On the other hand, if you can, as you have in the past, continue to query your own belief system, I am confident that you will come to the conclusion that liberalism is far more congenial to your worldview than you currently think. You may be remain seriously bugged by my particular brand of liberalism, but those kinds of disagreements are part and parcel of the liberal tradition. No genuine liberal ever wants lockstep agreement. That’s for Republicans.

There is, however, a disagreement in kind between arguments within liberalism and those intended to destroy it. There are very few of those that stand on their own merit, without positing a dependence upon an unseen Authority or an innate permanent inequality between people that deserves to be codified into law.

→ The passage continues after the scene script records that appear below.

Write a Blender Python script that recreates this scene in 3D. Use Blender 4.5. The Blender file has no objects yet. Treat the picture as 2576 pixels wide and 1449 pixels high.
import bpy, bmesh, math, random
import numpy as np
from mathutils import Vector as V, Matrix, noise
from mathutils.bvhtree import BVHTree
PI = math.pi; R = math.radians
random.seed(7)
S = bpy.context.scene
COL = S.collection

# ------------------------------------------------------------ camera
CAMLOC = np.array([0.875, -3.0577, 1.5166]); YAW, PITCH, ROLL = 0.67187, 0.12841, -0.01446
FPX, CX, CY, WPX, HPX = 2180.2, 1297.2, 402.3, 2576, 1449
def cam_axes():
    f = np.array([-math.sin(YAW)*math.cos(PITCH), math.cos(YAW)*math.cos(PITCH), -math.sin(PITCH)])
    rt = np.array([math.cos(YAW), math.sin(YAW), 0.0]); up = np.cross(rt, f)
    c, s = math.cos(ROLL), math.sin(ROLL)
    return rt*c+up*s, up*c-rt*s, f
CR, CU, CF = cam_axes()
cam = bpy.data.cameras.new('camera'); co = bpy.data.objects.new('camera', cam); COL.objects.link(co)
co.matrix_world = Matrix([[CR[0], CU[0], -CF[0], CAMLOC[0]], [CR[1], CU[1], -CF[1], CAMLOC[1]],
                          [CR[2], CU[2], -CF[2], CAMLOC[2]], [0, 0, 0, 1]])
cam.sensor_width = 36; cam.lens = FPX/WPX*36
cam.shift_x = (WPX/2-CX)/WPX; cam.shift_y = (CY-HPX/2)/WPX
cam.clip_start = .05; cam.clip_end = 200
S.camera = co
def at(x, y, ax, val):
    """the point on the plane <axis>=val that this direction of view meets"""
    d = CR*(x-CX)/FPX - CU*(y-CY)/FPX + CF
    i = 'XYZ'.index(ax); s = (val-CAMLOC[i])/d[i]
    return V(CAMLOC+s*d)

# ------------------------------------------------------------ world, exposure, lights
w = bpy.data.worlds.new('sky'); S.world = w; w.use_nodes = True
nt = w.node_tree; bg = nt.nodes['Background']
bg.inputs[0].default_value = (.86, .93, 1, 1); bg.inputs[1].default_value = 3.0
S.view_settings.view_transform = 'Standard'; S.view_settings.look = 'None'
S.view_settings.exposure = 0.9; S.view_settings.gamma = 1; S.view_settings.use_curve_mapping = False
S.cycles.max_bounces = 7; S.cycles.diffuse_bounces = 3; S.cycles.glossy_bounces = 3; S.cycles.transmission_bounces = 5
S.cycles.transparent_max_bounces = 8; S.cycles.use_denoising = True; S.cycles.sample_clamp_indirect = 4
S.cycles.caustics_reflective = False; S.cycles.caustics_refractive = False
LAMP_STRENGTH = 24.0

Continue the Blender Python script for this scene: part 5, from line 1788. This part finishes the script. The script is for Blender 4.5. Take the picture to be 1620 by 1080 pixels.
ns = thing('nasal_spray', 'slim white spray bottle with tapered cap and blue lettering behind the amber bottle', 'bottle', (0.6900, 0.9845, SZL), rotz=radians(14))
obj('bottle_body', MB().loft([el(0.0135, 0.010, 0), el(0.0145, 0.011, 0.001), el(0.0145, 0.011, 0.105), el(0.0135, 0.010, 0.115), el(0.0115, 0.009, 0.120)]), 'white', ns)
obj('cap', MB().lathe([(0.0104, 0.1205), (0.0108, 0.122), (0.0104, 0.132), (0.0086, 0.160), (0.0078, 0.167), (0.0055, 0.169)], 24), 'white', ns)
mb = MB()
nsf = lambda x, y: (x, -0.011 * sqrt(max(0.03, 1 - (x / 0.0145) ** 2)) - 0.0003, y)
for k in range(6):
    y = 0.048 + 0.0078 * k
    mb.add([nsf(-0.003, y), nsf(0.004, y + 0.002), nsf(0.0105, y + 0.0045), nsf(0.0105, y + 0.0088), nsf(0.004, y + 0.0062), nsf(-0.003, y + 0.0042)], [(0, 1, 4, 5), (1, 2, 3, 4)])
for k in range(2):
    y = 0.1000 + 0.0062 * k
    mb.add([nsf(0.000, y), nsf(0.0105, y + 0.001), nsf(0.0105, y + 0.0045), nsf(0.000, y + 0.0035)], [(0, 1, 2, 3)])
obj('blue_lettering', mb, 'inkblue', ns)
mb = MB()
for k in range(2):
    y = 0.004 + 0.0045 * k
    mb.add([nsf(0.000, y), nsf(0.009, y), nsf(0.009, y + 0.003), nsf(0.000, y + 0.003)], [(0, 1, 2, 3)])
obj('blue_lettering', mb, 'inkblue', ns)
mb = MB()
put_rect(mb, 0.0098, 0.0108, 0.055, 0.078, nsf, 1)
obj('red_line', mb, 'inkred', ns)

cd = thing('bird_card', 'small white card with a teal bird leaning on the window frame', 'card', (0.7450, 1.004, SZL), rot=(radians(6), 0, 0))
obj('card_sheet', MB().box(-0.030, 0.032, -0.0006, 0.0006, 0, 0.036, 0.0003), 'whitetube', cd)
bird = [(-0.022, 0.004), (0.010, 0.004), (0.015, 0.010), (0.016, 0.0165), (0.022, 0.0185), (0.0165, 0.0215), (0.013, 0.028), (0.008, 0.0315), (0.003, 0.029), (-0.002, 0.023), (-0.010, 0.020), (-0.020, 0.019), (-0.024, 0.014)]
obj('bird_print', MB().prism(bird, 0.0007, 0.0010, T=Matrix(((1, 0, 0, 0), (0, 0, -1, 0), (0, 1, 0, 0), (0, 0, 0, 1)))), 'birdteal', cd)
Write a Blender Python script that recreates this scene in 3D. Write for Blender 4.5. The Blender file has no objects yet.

Liberals emphatically reject arguments that categorically depend upon such assumptions; it is there our tolerance meets its limit. And a Democratic Party that moves further to embrace such assumptions would be a terrible party, indeed.

*Many dishonest critics of liberals assume that our interest in understanding what Islamism is about represents a desire to “engage’ radical Islamists in an argument over values during a shared meal of hummus, red wine, and brie. They know very well that is a lie. Unfortunately, many other people, who understand nothing about liberal values of inquiry and knowledge, believe the lie.